:: Aim ::
Every line holding the string "follow" should be gathered.

:: Listed records ::

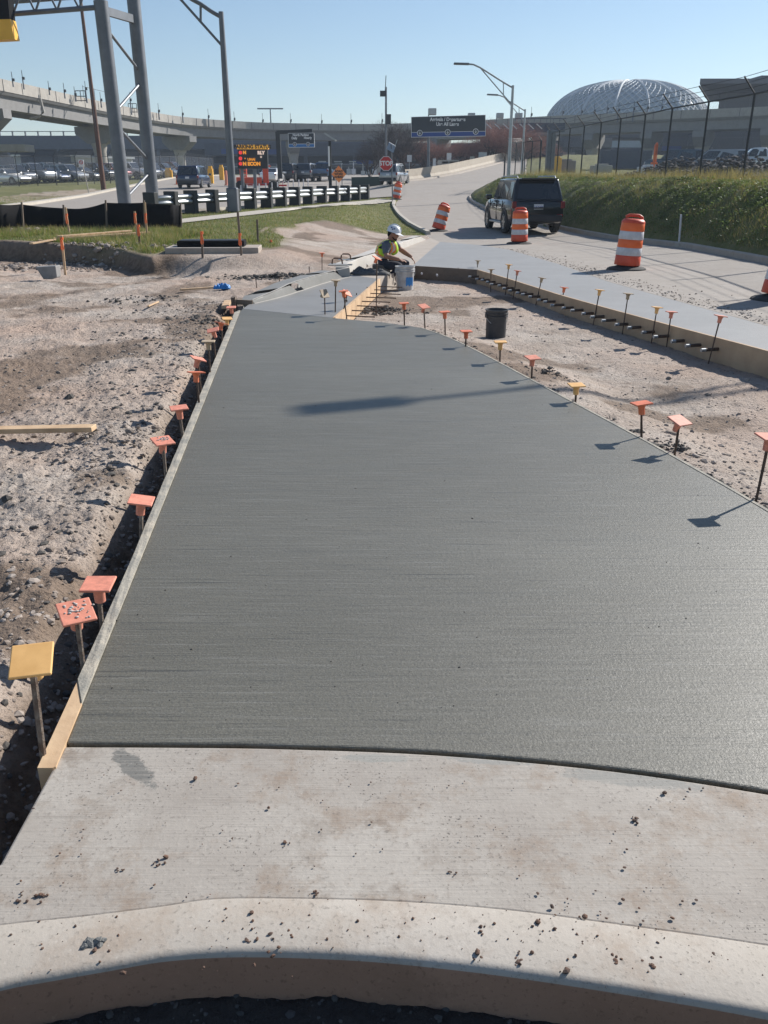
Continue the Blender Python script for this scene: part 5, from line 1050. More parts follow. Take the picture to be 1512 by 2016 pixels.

...

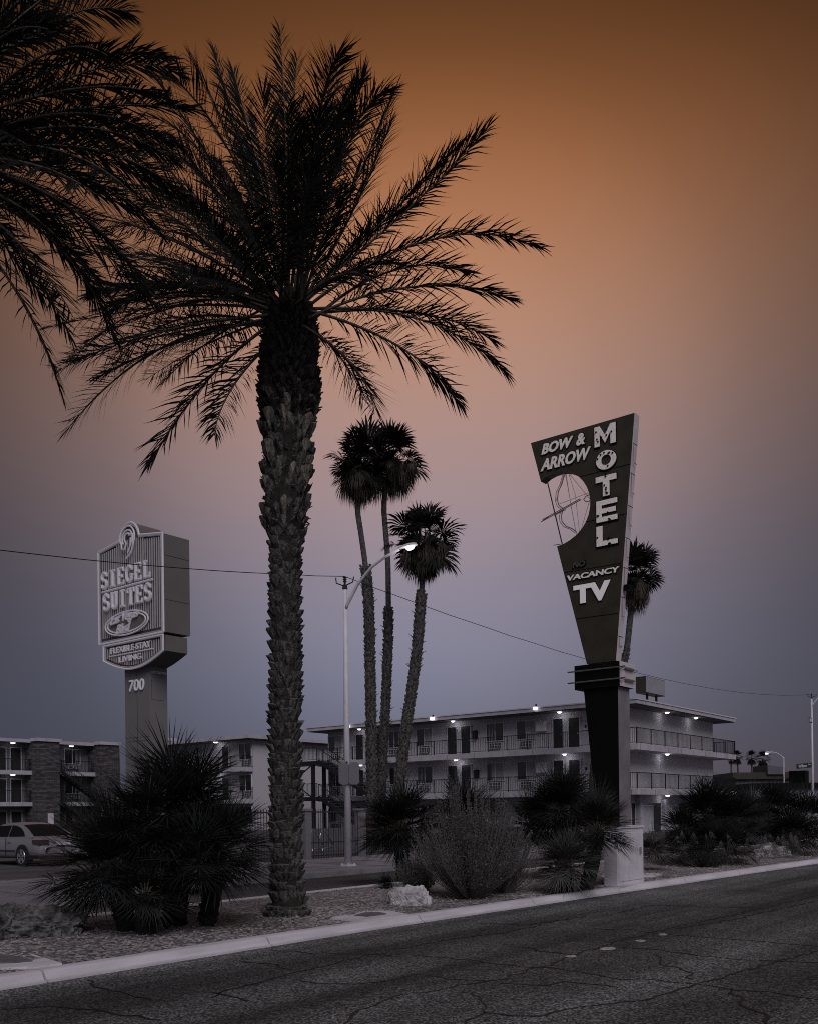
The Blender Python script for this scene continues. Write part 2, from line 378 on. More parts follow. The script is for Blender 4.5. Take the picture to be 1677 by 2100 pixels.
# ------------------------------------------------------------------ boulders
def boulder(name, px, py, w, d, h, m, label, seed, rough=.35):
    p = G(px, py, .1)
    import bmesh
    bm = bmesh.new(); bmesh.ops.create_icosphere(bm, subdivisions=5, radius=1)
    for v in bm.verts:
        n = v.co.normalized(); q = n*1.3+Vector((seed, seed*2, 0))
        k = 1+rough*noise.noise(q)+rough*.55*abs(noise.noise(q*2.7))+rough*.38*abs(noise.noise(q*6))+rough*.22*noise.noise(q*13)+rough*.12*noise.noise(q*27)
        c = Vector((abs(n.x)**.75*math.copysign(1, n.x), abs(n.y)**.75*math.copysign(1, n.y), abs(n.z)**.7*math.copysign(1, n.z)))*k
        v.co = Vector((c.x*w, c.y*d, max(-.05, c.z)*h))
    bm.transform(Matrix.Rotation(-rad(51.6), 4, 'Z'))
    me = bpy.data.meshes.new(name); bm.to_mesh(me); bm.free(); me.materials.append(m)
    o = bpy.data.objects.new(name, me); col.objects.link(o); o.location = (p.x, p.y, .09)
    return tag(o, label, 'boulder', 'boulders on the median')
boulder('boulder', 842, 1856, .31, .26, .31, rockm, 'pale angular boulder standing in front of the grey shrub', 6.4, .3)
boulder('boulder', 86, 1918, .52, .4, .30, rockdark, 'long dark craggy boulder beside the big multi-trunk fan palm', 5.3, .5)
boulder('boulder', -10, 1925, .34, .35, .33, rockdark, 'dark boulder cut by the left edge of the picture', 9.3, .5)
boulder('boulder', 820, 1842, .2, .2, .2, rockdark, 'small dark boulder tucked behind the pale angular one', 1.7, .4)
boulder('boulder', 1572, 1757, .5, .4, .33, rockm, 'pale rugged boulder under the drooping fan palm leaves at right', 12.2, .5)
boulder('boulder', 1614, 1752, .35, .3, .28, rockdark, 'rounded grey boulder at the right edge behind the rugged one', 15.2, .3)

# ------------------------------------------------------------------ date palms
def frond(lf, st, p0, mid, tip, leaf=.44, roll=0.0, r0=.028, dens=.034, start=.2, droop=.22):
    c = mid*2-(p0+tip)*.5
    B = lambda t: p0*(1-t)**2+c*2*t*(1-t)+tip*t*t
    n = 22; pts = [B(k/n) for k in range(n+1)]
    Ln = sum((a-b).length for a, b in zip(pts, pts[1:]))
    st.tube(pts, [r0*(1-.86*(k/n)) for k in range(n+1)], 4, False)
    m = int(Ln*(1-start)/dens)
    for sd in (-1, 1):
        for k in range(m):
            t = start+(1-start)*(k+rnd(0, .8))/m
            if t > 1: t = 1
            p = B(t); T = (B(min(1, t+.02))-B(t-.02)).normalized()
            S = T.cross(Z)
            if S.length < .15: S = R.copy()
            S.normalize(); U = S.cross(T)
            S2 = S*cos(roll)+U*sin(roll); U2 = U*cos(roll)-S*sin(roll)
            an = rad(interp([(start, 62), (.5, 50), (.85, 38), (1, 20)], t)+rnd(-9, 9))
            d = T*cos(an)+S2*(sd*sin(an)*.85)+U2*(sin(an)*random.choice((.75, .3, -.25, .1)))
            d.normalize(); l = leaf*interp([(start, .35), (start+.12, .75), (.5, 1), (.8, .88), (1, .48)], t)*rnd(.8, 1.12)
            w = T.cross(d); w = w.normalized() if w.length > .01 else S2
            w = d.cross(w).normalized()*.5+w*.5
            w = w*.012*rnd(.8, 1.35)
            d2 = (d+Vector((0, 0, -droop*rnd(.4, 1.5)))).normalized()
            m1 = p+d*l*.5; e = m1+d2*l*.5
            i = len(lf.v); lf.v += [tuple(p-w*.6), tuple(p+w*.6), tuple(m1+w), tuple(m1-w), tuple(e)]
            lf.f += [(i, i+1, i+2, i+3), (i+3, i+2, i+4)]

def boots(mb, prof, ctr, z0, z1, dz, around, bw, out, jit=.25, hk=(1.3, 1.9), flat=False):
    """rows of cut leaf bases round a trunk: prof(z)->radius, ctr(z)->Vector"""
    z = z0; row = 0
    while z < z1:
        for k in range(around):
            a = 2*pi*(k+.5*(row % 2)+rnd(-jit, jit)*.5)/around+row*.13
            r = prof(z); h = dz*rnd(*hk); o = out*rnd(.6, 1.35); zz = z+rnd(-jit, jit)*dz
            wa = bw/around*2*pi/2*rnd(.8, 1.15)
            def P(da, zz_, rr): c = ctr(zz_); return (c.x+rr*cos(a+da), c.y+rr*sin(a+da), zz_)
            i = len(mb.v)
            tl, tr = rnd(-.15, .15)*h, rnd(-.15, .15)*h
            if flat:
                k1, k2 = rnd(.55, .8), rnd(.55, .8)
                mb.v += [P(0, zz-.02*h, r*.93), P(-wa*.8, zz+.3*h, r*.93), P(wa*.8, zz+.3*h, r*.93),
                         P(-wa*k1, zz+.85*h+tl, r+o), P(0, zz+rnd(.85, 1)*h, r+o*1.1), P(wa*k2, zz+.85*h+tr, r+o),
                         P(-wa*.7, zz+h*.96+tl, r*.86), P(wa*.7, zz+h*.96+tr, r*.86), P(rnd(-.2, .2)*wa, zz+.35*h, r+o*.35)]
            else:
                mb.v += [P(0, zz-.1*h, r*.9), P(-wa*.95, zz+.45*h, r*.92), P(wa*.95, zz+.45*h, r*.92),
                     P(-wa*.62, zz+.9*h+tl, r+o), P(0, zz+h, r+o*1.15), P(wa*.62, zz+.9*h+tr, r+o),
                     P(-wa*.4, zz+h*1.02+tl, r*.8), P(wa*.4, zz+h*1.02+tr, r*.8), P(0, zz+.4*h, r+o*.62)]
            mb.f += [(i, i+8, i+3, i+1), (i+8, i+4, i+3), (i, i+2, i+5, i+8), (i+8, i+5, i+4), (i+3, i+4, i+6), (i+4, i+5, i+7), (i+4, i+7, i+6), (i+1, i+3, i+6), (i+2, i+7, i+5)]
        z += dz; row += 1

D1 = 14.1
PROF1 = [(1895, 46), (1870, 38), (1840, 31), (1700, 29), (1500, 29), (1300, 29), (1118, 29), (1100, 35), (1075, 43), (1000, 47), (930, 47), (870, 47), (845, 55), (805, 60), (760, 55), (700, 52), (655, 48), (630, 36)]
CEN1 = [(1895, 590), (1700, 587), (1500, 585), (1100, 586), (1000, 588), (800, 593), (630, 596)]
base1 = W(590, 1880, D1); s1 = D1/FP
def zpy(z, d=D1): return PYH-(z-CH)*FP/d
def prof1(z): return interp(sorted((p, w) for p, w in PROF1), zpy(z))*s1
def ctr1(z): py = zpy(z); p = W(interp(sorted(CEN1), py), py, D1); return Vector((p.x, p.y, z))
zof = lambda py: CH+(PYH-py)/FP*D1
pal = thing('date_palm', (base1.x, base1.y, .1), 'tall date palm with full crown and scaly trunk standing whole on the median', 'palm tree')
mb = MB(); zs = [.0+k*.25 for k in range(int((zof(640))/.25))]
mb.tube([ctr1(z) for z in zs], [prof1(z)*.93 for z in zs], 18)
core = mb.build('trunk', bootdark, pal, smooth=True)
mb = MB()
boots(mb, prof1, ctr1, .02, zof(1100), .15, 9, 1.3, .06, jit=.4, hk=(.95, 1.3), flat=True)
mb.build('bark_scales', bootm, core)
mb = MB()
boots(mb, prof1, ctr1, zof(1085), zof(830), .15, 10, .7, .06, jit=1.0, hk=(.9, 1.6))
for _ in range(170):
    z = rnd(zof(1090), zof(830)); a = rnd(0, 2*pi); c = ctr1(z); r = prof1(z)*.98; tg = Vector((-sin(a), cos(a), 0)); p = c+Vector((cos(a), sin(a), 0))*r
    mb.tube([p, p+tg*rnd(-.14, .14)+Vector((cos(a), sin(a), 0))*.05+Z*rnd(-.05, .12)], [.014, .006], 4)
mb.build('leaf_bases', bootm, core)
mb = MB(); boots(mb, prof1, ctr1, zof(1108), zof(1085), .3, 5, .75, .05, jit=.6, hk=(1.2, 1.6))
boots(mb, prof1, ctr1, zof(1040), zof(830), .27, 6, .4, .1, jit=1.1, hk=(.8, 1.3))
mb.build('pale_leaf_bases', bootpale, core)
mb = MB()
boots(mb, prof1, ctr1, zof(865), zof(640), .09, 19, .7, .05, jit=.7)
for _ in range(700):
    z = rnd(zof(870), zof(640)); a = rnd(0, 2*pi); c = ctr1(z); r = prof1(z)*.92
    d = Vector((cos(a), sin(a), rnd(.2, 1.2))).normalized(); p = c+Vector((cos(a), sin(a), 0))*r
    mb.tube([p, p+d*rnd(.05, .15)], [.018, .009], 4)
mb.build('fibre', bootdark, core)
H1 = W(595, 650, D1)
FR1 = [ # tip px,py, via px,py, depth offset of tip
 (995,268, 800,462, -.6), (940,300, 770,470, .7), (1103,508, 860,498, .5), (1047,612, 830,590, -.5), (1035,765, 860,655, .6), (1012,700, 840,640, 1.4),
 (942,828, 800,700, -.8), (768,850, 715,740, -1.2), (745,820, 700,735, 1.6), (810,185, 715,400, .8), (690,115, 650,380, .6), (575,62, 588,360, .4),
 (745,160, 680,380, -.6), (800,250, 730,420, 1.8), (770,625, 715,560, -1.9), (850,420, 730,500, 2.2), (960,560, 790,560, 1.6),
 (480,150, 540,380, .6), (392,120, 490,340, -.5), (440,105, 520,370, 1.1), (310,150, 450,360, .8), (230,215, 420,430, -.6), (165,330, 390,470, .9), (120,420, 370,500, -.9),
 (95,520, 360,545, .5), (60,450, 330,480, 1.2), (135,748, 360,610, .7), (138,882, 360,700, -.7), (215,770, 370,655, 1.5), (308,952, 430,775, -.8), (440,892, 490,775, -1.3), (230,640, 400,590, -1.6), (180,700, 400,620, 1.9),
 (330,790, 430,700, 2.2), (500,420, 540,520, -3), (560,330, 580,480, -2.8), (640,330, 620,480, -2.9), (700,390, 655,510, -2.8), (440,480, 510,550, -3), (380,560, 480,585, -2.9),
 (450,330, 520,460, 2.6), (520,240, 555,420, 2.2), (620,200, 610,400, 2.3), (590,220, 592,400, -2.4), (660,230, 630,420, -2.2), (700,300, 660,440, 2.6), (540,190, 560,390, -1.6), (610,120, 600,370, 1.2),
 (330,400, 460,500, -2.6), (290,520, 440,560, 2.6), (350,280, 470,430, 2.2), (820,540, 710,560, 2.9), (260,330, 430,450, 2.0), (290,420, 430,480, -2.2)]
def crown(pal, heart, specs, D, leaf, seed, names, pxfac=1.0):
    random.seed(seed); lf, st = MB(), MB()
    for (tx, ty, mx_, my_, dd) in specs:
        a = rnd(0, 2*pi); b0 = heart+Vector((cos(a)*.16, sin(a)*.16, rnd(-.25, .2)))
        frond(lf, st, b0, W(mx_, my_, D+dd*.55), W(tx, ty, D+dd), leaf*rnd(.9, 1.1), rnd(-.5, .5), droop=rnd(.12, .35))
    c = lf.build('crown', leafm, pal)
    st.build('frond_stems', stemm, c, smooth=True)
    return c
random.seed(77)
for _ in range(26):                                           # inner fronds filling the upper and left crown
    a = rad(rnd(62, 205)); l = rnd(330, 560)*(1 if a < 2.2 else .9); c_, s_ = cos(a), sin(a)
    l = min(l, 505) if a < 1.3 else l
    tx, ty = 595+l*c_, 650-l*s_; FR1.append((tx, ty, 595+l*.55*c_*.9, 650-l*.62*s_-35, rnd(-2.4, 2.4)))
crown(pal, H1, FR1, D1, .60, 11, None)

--

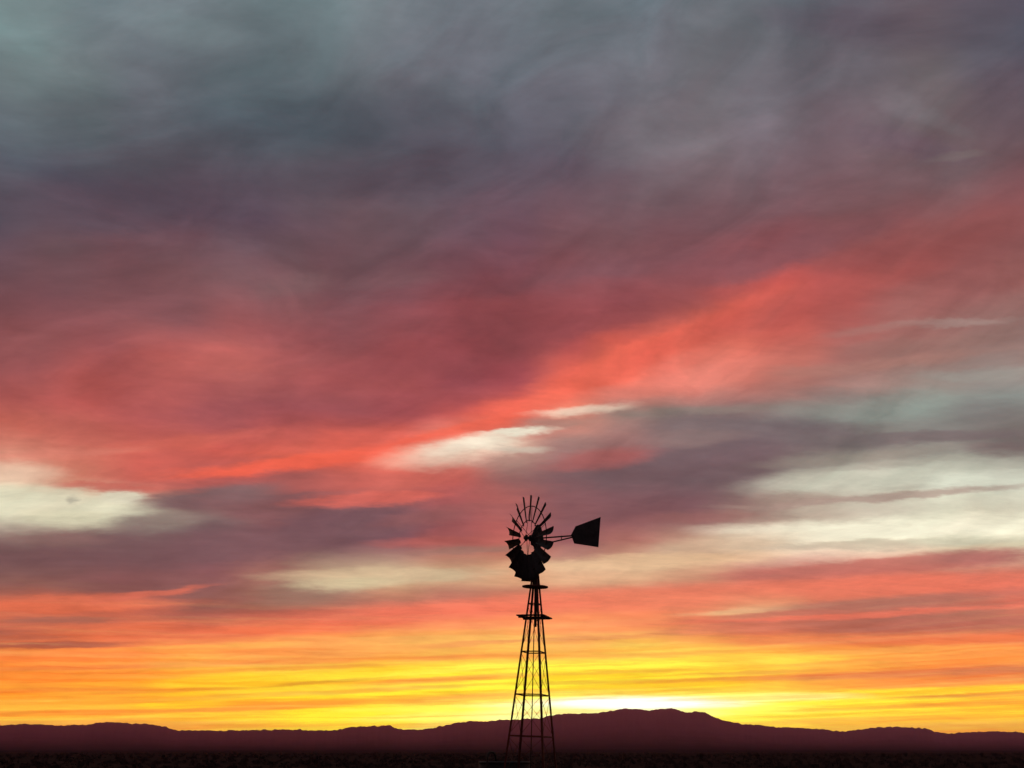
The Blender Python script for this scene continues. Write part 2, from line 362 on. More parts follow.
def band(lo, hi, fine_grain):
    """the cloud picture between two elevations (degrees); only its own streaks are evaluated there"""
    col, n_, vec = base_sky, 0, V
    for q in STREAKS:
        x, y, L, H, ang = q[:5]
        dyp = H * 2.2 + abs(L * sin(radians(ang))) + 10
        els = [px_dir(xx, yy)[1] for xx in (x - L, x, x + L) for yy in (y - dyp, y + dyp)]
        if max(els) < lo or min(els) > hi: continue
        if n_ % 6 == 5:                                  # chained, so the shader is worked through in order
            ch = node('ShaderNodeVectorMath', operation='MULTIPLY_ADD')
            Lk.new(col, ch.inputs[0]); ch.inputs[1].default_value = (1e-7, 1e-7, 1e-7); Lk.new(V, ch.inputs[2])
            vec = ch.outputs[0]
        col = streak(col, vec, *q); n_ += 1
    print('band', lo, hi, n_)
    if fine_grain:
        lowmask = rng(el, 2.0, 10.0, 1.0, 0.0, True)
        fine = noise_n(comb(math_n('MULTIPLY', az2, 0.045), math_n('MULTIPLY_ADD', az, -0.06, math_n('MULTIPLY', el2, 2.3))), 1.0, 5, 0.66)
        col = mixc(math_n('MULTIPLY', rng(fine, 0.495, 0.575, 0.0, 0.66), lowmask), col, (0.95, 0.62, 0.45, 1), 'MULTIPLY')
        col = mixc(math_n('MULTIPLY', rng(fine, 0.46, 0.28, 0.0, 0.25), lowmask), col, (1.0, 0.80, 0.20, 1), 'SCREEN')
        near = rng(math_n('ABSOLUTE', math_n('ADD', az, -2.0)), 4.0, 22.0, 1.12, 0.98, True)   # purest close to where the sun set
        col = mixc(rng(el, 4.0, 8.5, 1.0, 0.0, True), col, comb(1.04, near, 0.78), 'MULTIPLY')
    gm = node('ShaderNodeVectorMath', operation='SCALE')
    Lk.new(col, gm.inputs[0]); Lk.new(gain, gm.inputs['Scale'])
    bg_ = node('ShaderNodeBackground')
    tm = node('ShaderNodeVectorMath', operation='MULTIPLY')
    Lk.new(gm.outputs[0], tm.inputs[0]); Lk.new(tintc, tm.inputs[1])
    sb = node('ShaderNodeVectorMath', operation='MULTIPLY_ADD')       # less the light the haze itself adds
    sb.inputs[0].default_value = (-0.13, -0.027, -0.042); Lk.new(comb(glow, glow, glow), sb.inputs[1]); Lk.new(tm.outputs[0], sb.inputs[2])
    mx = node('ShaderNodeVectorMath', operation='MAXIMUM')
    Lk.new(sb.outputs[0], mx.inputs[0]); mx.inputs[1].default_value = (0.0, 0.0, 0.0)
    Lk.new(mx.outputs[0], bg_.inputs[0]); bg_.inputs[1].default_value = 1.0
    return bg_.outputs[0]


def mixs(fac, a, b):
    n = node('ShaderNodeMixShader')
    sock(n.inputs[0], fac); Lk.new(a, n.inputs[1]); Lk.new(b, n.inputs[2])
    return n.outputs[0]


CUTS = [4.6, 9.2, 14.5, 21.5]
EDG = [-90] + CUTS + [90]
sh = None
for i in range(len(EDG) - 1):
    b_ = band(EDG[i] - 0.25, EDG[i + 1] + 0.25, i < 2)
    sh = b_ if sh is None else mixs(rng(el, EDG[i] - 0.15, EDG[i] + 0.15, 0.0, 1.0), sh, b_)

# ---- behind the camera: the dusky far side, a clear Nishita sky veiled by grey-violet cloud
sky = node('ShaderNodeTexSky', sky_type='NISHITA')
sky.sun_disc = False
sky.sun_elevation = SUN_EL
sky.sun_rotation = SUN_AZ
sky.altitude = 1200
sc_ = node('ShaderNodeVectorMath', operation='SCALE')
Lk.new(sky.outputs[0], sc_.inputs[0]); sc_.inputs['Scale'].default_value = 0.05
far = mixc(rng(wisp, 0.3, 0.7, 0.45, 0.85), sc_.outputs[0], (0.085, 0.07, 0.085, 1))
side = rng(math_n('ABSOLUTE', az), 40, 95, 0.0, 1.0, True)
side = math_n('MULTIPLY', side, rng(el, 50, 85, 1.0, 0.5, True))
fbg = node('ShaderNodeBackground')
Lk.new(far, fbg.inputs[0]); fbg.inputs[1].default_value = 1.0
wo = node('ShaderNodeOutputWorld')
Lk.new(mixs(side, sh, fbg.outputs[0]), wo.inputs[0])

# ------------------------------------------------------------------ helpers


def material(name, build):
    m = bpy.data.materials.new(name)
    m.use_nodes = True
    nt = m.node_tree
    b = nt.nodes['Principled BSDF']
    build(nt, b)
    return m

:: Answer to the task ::
Continue the Blender Python script for this scene: part 5, from line 1050. More parts follow. Take the picture to be 1512 by 2016 pixels.
The Blender Python script for this scene continues. Write part 2, from line 378 on. More parts follow. The script is for Blender 4.5. Take the picture to be 1677 by 2100 pixels.
The Blender Python script for this scene continues. Write part 2, from line 362 on. More parts follow.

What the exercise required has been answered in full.